Wilson spent a large portion of his time simply talking about the routine work that the A.G.’s office does in the course of meeting its statutory and constitutional obligations — handling civil litigation, criminal prosecution, post-conviction relief, criminal domestic violence, etc. That he chose to do so, to explain his office in such professional terms rather than political ones, is to me worthy of praise. Perhaps because I’m always on the lookout for another Charlie. (Fellow Rotarian Henry McMaster was a welcome change from Charlie — and it should be pointed out, Henry was largely responsible for the emphasis on CDV. I’m glad to see Wilson is continuing to be interested in that.)
Then he got onto the controversial issues — the NLRB/Boeing thing (although in SC, that’s hardly controversial), the health care mandate, Yucca Mountain — and he fought his corner well on these. His point on each was that he approached them according to the law as he read it. Of course, I’m less likely to disbelieve him than some, since I see the first and third ones the way he does. I disagree strongly with him on the middle one (and the idea that he could be successful in pursuing severability appalls me), although I fear he may be right that in the end it will be settled by a 5-4 SCOTUS decision, one way or the other.

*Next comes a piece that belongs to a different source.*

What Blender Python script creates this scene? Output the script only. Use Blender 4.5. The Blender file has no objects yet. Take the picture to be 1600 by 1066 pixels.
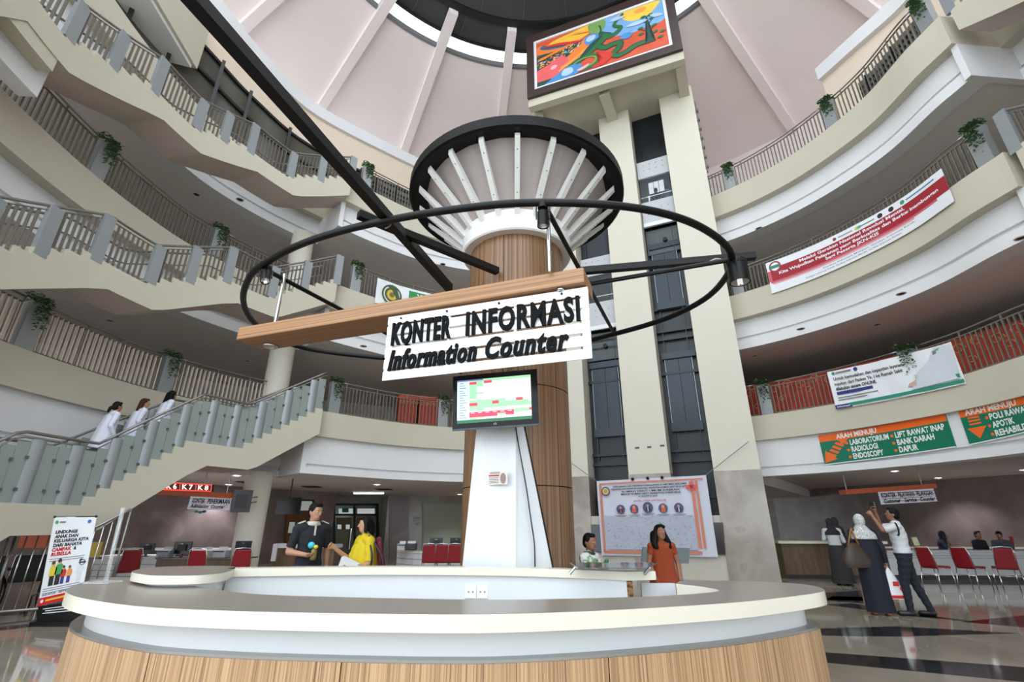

In supporting his assertion that for him it’s about the law and not political advantage, he cited the Cornell Arms case, in which a security guard shot and killed an unarmed man who he said he thought was threatening him. Wilson said some told him that “You’ll take heat” from 2nd Amendment advocates for supporting the government’s prosecution of the guard. But in his account, he said, “That’s irrelevant.” The man had served five years, and would have been released by the state Supreme Court had Wilson not filed for a rehearing. As John Monk (happy birthday, John!) reported after the meeting:
“This has nothing to do with the right to carry (guns), nothing to do with the gun issue,” Wilson said. “The defense has the right to appeal at each level of litigation, and the state has a right to ask the court to reconsider their decision.”
A good example for the point the A.G. was making. But whether you agree that he’s always representing the law rather than serving politics, I was impressed that he took no opportunity to posture before Rotary. There was no ideological cant about “big government” or, to cite something his predecessor sank to in trying to run for governor, about promising to protect us from Obama and his Washington “vultures.” He opposes the mandate and sees it as constitutionally unsound. Fine. I just disagree. At least he expresses himself like someone who respects the law, rather than an ideological ranter.
And that counts for a lot. Now, to be perfectly frank, his website seems a tad more self-promotional than his speech today (I went there to get y’all a link to look up more about these issues and his involvement with them). But that doesn’t mean it wasn’t a good speech. That it was, and well received.